Le projet de recherche PaLaFra, financé par l'ANR française et la DFG allemande, a pour but de mettre à disposition une documentation ainsi que la possibilité d'étudier la transition du latin tardif à l'ancien français dans une perspective diachronique. Trois équipes de l'Université de Lille, de l'ENS de Lyon et de l'Université de Regensburg ainsi que de Tübingen ont créé les deux sous-corpus PALAFRAFRO-V2-1 et PALAFRALAT-V2 (accès via TXM).
Il est bien connu que la grammaire comparée des langues romanes ne permet pas de remonter jusqu’au latin tardif. Il existe ainsi un no man’s land entre la latinité tardive et l’état de langue auquel nous permet d’arriver la méthode de la reconstruction. Comme l’a montré Banniard, ce décalage est conceptuel plutôt que chronologique, parce que latin tardif et langue vernaculaire coexistent dans le même espace communicatif et évoluent d’une situation de continuum langagier – où le dosage des traits conservateurs latins et des traits innovants romans varie selon les registres (par ex. sermo altus, stylus simplex) – vers une situation de discontinuum, au moment où l’ancien français devient identifiable comme système langagier.
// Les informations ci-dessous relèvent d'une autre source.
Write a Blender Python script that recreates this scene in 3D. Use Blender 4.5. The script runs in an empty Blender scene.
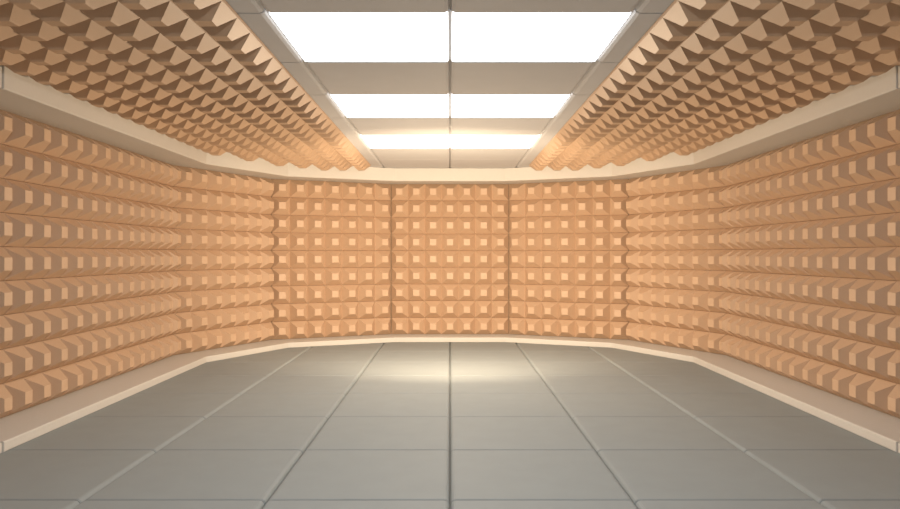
import bpy, bmesh, math
from mathutils import Vector

C = bpy.context.scene.collection
P = 0.25                       # pitch of one foam pyramid, metres
H = 5.056 * P                  # eye height
NEAR = -4.0                    # room end behind the camera, in pitches
ZL, ZT, ZC = 0.28, 9.28, 10.03 # ledge top, top trim underside, ceiling (pitches)
D0 = 43.0                      # depth of the centre back panel's valley plane
A1, A2 = math.radians(24), math.radians(63.6)
TILE = 3.8
ROW0 = 41.45                   # a row seam of the tile grid
OUT = 1.68                     # ledge overhang in front of the foam valleys
SLAB = 0.12                    # foam backing thickness

# ---------------------------------------------------------------- materials
def mat(name, col, rough=0.7, spec=0.3, bump=0.0, scale=60.0, var=0.0):
    m = bpy.data.materials.new(name); m.use_nodes = True
    nt = m.node_tree; b = nt.nodes['Principled BSDF']
    b.inputs['Base Color'].default_value = (*col, 1)
    b.inputs['Roughness'].default_value = rough
    b.inputs['Specular IOR Level'].default_value = spec
    tc = nt.nodes.new('ShaderNodeTexCoord')
    n = nt.nodes.new('ShaderNodeTexNoise'); n.inputs['Scale'].default_value = scale
    n.inputs['Detail'].default_value = 3
    nt.links.new(tc.outputs['Object'], n.inputs['Vector'])
    if var:
        r = nt.nodes.new('ShaderNodeValToRGB')
        r.color_ramp.elements[0].position = .3; r.color_ramp.elements[1].position = .7
        r.color_ramp.elements[0].color = (*[c * (1 - var) for c in col], 1)
        r.color_ramp.elements[1].color = (*[min(1, c * (1 + var)) for c in col], 1)
        nt.links.new(n.outputs['Fac'], r.inputs['Fac'])
        nt.links.new(r.outputs['Color'], b.inputs['Base Color'])
    if bump:
        bp = nt.nodes.new('ShaderNodeBump'); bp.inputs['Strength'].default_value = bump
        bp.inputs['Distance'].default_value = .002
        nt.links.new(n.outputs['Fac'], bp.inputs['Height'])
        nt.links.new(bp.outputs['Normal'], b.inputs['Normal'])
    return m

M_FOAM = mat('foam', (0.49, 0.335, 0.22), 0.55, 0.3, 0.25, 220, 0.03)
M_TRIM = mat('trim_paint', (0.54, 0.51, 0.465), 0.7, 0.1, 0.0, 40, 0.015)
M_FLOOR = mat('floor_tile', (0.27, 0.29, 0.287), 0.75, 0.04, 0.0, 5, 0.02)
M_CEIL = mat('ceiling_tile', (0.50, 0.488, 0.482), 0.8, 0.05, 0.0, 5, 0.015)
M_WALL = mat('wall_board', (0.45, 0.33, 0.22), 0.9, 0.1, 0.0, 20, 0.03)
M_JOINT = mat('joint', (0.05, 0.05, 0.05), 0.9, 0.1, 0.0, 20, 0.03)
def emit(name, col, s):
    m = bpy.data.materials.new(name); m.use_nodes = True
    nt = m.node_tree; nt.nodes.clear()
    o = nt.nodes.new('ShaderNodeOutputMaterial'); e = nt.nodes.new('ShaderNodeEmission')
    e.inputs['Color'].default_value = (*col, 1); e.inputs['Strength'].default_value = s
    nt.links.new(e.outputs[0], o.inputs['Surface'])
    return m
M_LIGHT = emit('diffuser', (0.97, 0.99, 1.0), 4.2)

# ---------------------------------------------------------------- helpers
def W(x, d, z):
    return Vector((x * P, d * P, z * P))

def link(name, bm, m, parent=None, origin=None, normals=True):
    if normals:
        bmesh.ops.recalc_face_normals(bm, faces=bm.faces[:])
    o0 = Vector(origin) if origin is not None else Vector((0, 0, 0))
    if origin is not None:
        bmesh.ops.translate(bm, verts=bm.verts[:], vec=-o0)
    me = bpy.data.meshes.new(name); bm.to_mesh(me); bm.free()
    me.materials.append(m)
    o = bpy.data.objects.new(name, me); C.objects.link(o)
    o.location = o0
    if parent:
        o.parent = parent; o.location = o0 - parent.location if origin is not None else (0, 0, 0)
    return o

def tag(o, label, cat, group=None):
    o['label'] = label; o['category'] = cat
    if group: o['group'] = group
    return o

def structure(o):
    o['kind'] = 'structure'; return o

def box(bm, x0, x1, d0, d1, z0, z1, bevel=0.0, seg=3):
    t = bmesh.new()
    vs = [t.verts.new(W(x, d, z)) for z in (z0, z1) for d in (d0, d1) for x in (x0, x1)]
    for f in ((0, 2, 3, 1), (4, 5, 7, 6), (0, 1, 5, 4), (2, 6, 7, 3), (0, 4, 6, 2), (1, 3, 7, 5)):
        t.faces.new([vs[i] for i in f])
    if isinstance(bevel, tuple):            # (sides along the room, sides across it)
        along = [e for e in t.edges if abs(e.verts[0].co.y - e.verts[1].co.y) > 1e-4]
        bmesh.ops.bevel(t, geom=along, offset=bevel[0] * P, segments=seg, profile=.5, affect='EDGES')
        t.normal_update()
        ends = [e for e in t.edges if abs(e.verts[0].co.y - e.verts[1].co.y) < 1e-5
                and any(abs(f.normal.y) > .9 for f in e.link_faces)]
        bmesh.ops.bevel(t, geom=ends, offset=bevel[1] * P, segments=min(seg, 2), profile=.5, affect='EDGES')
    elif bevel:
        bmesh.ops.bevel(t, geom=t.edges[:], offset=bevel * P, segments=seg, profile=.5, affect='EDGES')
    for f in t.faces: f.smooth = False
    merge(bm, t)

def merge(bm, t):
    mp = {v: bm.verts.new(v.co) for v in t.verts}
    for f in t.faces:
        g = bm.faces.new([mp[v] for v in f.verts]); g.smooth = f.smooth
    t.free()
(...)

Le présent projet entend livrer une contribution à notre compréhension de la filiation entre le latin tardif et l’une des langues romanes, le français, dans cette situation complexe qui évolue d’un diasystème de lingua mixta vers une diglossie. Pour ce faire, il s’appuiera sur une synergie entre la communauté scientifique des latinistes et celle des historiens du français.
Le projet réunit trois partenaires dont le rôle sera le suivant :
- L’équipe allemande (Regensburg/Tübingen) apporte son expertise sur la latinité tardive ainsi que la méthodologie qu’elle a développée pour reconstruire les changements romans. A partir des Monumenta Germaniae Historica, elle élaborera une base textuelle de latin tardif, qui est numérisée, lemmatisée et annotée morpho-syntaxiquement. Elle compte également enrichir le corpus par des annotations et balisages pragmatico-discursifs.
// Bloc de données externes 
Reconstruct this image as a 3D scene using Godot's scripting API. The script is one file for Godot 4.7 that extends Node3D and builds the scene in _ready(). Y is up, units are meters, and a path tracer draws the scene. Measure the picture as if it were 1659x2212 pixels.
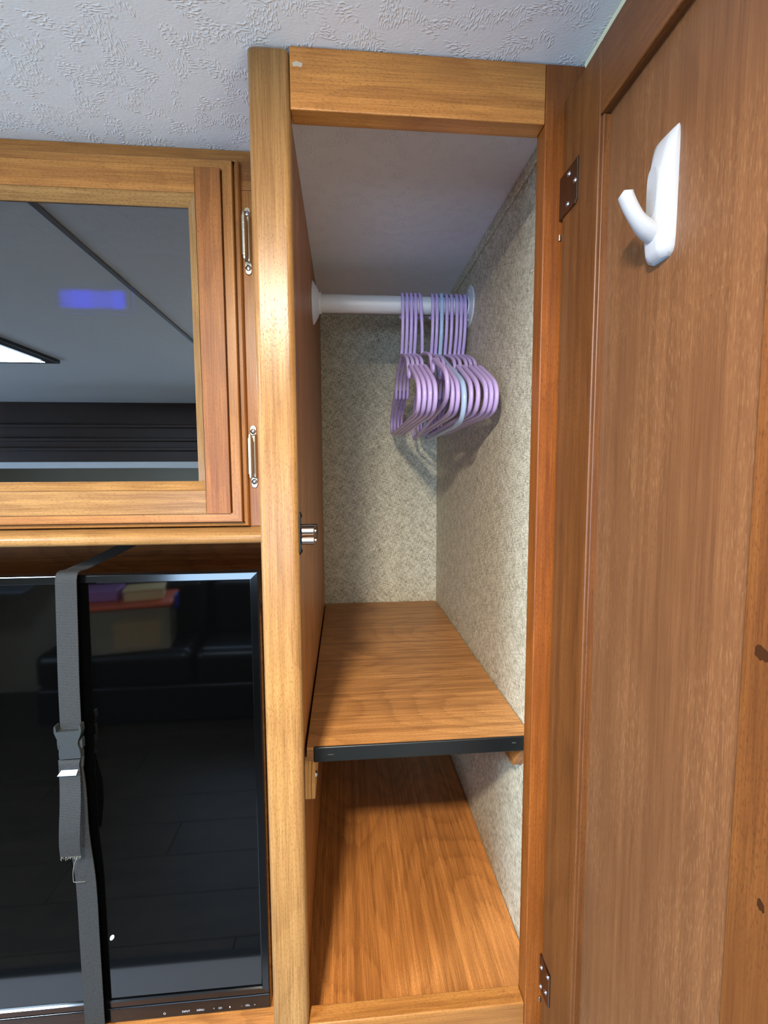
extends Node3D

# All heights below are measured from the camera; H lifts them so that the floor lies at y = 0.
const H := 1.6
const CEIL := 0.366 + H
const WALL_X := 0.226          # side wall to the right, inside and outside the wardrobe
const BACK_Z := -0.693         # back wall of the wardrobe
const CAB_Z := -0.1398         # face frame of the cabinet over the television
const TV_Z := -0.162

var M := {}
var rng := RandomNumberGenerator.new()
var names := {}
var hanger_proto: Node3D


func _ready() -> void:
	rng.seed = 7
	make_camera()
	make_environment()
	make_materials()
	build_shell()
	build_lights()
	build_wardrobe()
	build_rod()
	build_hangers()
	build_wall_hook()
	build_cabinet()
	build_television()
	build_strap()
	build_base_cabinet()
	build_opposite_side()


func make_camera() -> void:
	var cam := Camera3D.new()
	cam.name = "camera"
	cam.position = Vector3(0, H, 0.44)
	cam.rotation = Vector3(-0.0861483707, -0.0851902719, -0.00460807285)
	cam.fov = rad_to_deg(2.0 * atan(1106.0 / 1012.55))
	cam.near = 0.02
	cam.far = 30.0
	add_child(cam)
	cam.current = true


func make_environment() -> void:
	var env := Environment.new()
	env.background_mode = Environment.BG_COLOR
	env.background_color = Color(0.62, 0.74, 0.9)
	env.background_energy_multiplier = 1.0
	env.ambient_light_source = Environment.AMBIENT_SOURCE_DISABLED
	env.tonemap_mode = Environment.TONE_MAPPER_LINEAR
	env.tonemap_exposure = 1.0
	env.sdfgi_enabled = true
	env.ssao_enabled = true
	env.ssil_enabled = true
	var we := WorldEnvironment.new()
	we.name = "world_environment"
	we.environment = env
	add_child(we)


func build_lights() -> void:
	# the round reading lamp in the ceiling whose shadows fall into the wardrobe
	var lamp := thing("ceiling_lamp", "small round white ceiling lamp in front of the open wardrobe", "lamp", Vector3(-0.14, CEIL, 0.6))
	var st := mesh_begin()
	lathe(st, [[0.0, -0.001], [0.05, -0.001], [0.052, -0.006], [0.047, -0.011], [0.040, -0.011], [0.039, -0.004], [0.0, -0.004]], 40, Transform3D())
	obj("rim", st, M.white_plastic, lamp)
	st = mesh_begin()
	lathe(st, [[0.0, -0.0165], [0.012, -0.0160], [0.026, -0.0135], [0.036, -0.0095], [0.038, -0.0045]], 40, Transform3D())
	obj("lens", st, M.lamp_glow, lamp)
	area_light("lamp_light", Vector3(0, -0.0175, 0), Vector3(-90, 0, 0), Vector2(0.072, 0.072), Color(1.0, 0.95, 0.87), 2.55, lamp)

	# the roof vent lets daylight through its milky lid
	var vent := thing("roof_vent", "square roof vent with a milky white lid letting daylight in", "skylight", Vector3(-1.12, CEIL, 0.74))
	st = mesh_begin()
	for s in [[Vector3(-0.205, -0.012, -0.205), Vector3(0.205, 0.0, -0.178)], [Vector3(-0.205, -0.012, 0.178), Vector3(0.205, 0.0, 0.205)], [Vector3(-0.205, -0.012, -0.178), Vector3(-0.178, 0.0, 0.178)], [Vector3(0.178, -0.012, -0.178), Vector3(0.205, 0.0, 0.178)]]:
		rbox(st, s[0], s[1], 0.003, 0)
	obj("frame", st, M.dark_trim, vent)
	st = mesh_begin()
	rbox(st, Vector3(-0.178, -0.006, -0.178), Vector3(0.178, -0.001, 0.178), 0.001, 0)
	obj("lid", st, M.daylight_lid, vent)
	area_light("vent_light", Vector3(0, -0.014, 0), Vector3(-90, 0, 0), Vector2(0.35, 0.35), Color(0.80, 0.90, 1.0), 7.0, vent)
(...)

- L’équipe lyonnaise apporte son expertise solide dans le domaine des corpus numériques pour la période médiévale. Elle enrichira la Base de Français Médiéval (BFM) en introduisant notamment la lemmatisation. Elle intégrera aussi la base textuelle du latin tardif et la base textuelle du français médiéval de manière à mettre à la disposition de la communauté scientifique une base bilingue latino-française, qui sera pérenne. De plus, elle compte mettre en place un corpus aligné de traductions du latin tardif vers l’ancien français, qui devrait constituer un outil précieux pour étudier d’une manière précise cette filiation.
- Le partenaire lillois coordonne l’exploitation de ce corpus bilingue – par un réseau de chercheurs latinistes et historiens de la langue française – en vue de la description et de l’analyse de la filiation entre latin tardif et très ancien français ainsi que la diffusion des résultats de cette recherche sous forme d’un ouvrage de référence qui pourra servir de cadre pour les recherches futures sur la question. Cette exploitation du corpus bilingue latino-français permettra par ailleurs d’évaluer l’ergonomie de la base latino-française et la pertinence du choix des textes et des annotations et de donner un feed back aux équipes de Regensburg et de Lyon dans leurs tâches de développement du corpus.